Doblar un par de esquinas permite volver con rapidez a la esencia de Arcos: el silencio vuelve a reinar acompañado de una sensación de calma única. La cercanía de las paredes opuestas en la calle cubre el suelo con una agradable capa de sombra ante el incipiente calor provocado por un sol de justicia. Un señor camina lento, con la cabeza gacha por el peso de los años. Carga una bolsa de la compra en su mano derecha. Una moto aparece a su espalda; él se gira, suspira y se arrima a la pared. «Joé con las motos», dice a regañadientes mientras la ve pasar, antes de proseguir con lentitud la subida de la cuesta.

3. Jerez —de la Frontera—

Domingo. Unas horas para el inicio de las carreras.

No son ni las nueve de la mañana, y la Autopista del Sur se encuentra colapsada. A la izquierda queda el núcleo de Jerez de la Frontera, la población gaditana que más se habrá transformado durante el fin de semana. A la derecha, la razón de ese cambio: el Circuito de Velocidad Ángel Nieto. El atasco es tal que hasta los que siempre suelen encontrar grietas por las que escapar —los moteros— están con un pie sobre el asfalto. La vista al horizonte recuerda al mar en el momento en que sale el sol: un centelleo incesante sobre una capa oscura, en este caso formada por una cantidad enorme de motocicletas aparcadas bien juntas, casi yuxtapuestas.

El outfit de los aficionados parece cumplir con una serie de requisitos: gorra, gafas de sol y algún elemento que identifique con quién vas, ya sea un piloto o una escudería. En este sentido, las camisetas de colores vivos suelen ser la apuesta más fiable, aunque también los hay más atrevidos: un grupo de treintañeros demuestran su fidelidad a Rossi vestidos con una bata blanca y un estetoscopio colgando del cuello —al italiano se le conoce como il dottore (el doctor)—.

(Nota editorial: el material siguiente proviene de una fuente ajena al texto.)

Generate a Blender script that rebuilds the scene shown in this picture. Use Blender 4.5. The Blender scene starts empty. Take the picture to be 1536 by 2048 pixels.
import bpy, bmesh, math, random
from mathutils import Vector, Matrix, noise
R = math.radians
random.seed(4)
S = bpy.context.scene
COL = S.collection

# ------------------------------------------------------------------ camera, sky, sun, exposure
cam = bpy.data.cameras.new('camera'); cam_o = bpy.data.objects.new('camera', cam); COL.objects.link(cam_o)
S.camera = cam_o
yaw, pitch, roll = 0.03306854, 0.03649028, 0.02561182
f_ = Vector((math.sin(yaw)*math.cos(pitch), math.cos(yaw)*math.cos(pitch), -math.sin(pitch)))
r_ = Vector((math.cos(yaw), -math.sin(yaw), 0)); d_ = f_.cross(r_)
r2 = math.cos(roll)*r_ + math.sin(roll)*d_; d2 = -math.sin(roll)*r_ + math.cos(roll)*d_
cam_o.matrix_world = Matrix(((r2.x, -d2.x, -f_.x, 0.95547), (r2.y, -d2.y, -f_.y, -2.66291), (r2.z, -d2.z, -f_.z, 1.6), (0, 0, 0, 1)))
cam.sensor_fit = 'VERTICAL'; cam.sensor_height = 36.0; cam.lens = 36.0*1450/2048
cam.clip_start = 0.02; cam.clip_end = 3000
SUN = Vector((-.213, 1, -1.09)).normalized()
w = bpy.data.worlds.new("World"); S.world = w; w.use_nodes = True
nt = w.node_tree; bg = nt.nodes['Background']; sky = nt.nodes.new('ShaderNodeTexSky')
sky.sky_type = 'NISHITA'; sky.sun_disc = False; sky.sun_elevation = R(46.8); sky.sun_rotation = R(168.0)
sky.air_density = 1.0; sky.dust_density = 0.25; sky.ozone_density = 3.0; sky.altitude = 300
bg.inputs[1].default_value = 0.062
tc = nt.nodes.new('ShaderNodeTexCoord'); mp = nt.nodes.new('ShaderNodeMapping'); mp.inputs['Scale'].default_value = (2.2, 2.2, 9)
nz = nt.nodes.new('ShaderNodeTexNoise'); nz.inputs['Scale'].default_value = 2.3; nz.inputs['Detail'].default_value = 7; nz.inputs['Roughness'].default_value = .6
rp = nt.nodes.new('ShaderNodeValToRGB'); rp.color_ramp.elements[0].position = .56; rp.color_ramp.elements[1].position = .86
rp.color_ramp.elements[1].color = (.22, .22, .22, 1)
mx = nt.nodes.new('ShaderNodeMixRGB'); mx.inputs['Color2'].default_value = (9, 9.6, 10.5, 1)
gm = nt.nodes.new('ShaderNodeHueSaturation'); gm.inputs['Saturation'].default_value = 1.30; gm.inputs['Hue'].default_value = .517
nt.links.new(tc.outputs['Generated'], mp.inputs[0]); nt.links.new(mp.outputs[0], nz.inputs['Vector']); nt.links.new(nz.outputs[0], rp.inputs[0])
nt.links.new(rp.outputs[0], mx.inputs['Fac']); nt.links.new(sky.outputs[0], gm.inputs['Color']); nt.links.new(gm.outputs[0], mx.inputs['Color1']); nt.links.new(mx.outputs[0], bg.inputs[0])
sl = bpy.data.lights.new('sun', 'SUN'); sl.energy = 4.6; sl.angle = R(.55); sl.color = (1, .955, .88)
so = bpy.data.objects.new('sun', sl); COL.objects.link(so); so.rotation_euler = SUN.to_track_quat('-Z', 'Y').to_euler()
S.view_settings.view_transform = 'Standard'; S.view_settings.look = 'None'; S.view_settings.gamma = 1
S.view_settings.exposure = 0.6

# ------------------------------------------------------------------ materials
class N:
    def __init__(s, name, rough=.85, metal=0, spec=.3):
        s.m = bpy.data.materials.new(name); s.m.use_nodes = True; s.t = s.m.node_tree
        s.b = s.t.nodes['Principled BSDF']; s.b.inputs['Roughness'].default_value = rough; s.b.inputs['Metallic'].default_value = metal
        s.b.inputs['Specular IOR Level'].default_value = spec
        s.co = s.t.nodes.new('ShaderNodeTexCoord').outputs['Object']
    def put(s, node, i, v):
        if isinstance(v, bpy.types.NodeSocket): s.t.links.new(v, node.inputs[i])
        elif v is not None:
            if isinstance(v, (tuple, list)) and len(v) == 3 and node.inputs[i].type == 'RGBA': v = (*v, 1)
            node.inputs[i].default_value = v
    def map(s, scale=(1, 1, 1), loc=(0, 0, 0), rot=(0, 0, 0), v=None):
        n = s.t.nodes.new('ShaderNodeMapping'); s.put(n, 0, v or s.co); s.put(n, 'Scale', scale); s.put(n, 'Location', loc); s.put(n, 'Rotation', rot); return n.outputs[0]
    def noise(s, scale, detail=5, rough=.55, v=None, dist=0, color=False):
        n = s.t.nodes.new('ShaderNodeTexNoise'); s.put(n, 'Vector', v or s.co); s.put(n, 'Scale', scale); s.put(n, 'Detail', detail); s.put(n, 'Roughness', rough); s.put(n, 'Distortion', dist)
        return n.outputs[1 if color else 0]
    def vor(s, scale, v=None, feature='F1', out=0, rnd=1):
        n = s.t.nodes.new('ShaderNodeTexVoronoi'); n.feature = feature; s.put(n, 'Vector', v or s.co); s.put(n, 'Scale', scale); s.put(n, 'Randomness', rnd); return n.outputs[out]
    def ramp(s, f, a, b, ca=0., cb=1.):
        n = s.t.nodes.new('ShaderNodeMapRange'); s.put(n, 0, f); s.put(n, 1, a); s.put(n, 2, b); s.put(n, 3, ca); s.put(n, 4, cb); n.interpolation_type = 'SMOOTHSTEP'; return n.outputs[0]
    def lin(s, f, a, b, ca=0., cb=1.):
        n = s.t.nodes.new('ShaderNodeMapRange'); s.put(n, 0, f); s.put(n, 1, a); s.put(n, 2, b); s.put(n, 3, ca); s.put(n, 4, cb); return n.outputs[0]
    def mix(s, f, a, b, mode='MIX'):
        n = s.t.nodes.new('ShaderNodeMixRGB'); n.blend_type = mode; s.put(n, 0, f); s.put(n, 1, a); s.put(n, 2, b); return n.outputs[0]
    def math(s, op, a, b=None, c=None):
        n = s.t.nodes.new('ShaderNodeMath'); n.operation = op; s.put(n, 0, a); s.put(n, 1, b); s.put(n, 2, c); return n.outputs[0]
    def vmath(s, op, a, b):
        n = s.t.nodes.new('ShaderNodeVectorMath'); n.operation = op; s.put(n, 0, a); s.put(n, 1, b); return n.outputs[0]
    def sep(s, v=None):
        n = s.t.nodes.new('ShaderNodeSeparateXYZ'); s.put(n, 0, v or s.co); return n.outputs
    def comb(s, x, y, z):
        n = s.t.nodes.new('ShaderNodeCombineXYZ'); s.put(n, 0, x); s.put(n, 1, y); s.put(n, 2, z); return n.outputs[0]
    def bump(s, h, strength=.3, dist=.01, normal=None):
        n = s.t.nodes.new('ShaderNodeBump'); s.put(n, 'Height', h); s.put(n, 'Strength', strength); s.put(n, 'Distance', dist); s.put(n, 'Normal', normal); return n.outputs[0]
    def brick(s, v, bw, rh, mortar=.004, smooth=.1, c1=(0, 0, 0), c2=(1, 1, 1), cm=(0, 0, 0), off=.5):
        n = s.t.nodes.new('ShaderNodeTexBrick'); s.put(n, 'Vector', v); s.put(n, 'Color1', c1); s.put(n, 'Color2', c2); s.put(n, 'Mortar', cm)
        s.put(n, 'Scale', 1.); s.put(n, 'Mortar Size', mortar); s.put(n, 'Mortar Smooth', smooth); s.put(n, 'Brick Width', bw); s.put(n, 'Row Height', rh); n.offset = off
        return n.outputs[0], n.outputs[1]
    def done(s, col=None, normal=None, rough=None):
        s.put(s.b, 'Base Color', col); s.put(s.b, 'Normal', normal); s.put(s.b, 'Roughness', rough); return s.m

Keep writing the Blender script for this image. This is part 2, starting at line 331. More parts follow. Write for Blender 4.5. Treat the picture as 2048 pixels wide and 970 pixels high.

Agradezco la cautivante convivencia entre aficionados de diferentes marcas y pilotos. Es especialmente destacable en este Gran Premio, el posterior al incidente entre Márquez y Rossi en Argentina. Los fans de ambos pasean orgullosos su 93 y su 46 sin miedo a sufrir represalias por ello, algo que —por desgracia— suele ocurrir en otros recintos deportivos. Entre los moteros existe una camaradería que respeta, por encima de colores y fabricantes de motor, esta pasión compartida por la velocidad, el asfalto y la gasolina.

Siempre encontré curioso el fenómeno de los Grandes Premios. Si hay algo que los humanos no soportan cuando están al volante del coche o al manillar de la moto es dar vueltas. Sin embargo, aquí nos encontramos 144.000 personas, viendo a los mejores pilotos del mundo haciendo precisamente esto.

Hay quienes se lo plantean diferente: un niño que no debe llegar a los cinco años de edad, vestido con detalles fluorescentes para animar a Valentino, llega al palco situado en la recta principal con una mochila. Se instala y empieza a sacar motocicletas de juguete, de todos los colores y tamaños, y las coloca encima de una repisa. Cada vez que los pilotos hacen retumbar los cristales con el ruido de sus motores, el niño levanta la cabeza y clava la mirada en la recta. Al pasar el último, vuelve a bajar la cabeza para centrarse en la otra carrera, esa que decide con sus manos y en la que las motos saltan, vuelan y dan volteretas en el aire.

Paseo por el paddock y encorvo la espalda hacia delante ante el enorme estruendo que emerge cada minuto y pico, coincidiendo con el paso por recta. Sin querer, mis ojos se engrandecen tanto como los de los paseantes que me cruzo: todos ellos observan con entusiasmo las motocicletas expuestas, los motorhome donde duermen los pilotos, la puesta a punto de los neumáticos.

Un señor se agarra a la valla que le separa del asfalto como si fuera un preso agarrando los barrotes de su celda. Luce —cómo no— gorra y camiseta identificativa, en su caso de Vale (una más). Entre sus piernas, y en idéntica posición, su hijo luce unos enormes cascos de protección auditiva —cómo no— de color amarillo chillón. Me planto a su lado; el padre me mira y me identifica como un extraño: ni llevo gorra, ni gafas de sol, ni ningún elemento que me refiera como motero. No soy de su tribu. Mi presencia le sorprende.

—Qué, ¿te gusta?— me pregunta.

—Sí, es muy espectacular. Lo que no entiendo es tanta pasión al respecto.

—Ay… El motor, o lo sientes o no. No me pidas que te lo explique porque no puedo…

No ha terminado la frase y ya va girando su cabeza, hasta clavar su mirada otra vez entre los hierros, hacia el asfalto. Aumenta el ruido, vibran los motores, se acercan las motos. Observo como aprieta las manos con fuerza alrededor del hierro. Sus nudillos se emblanquecen.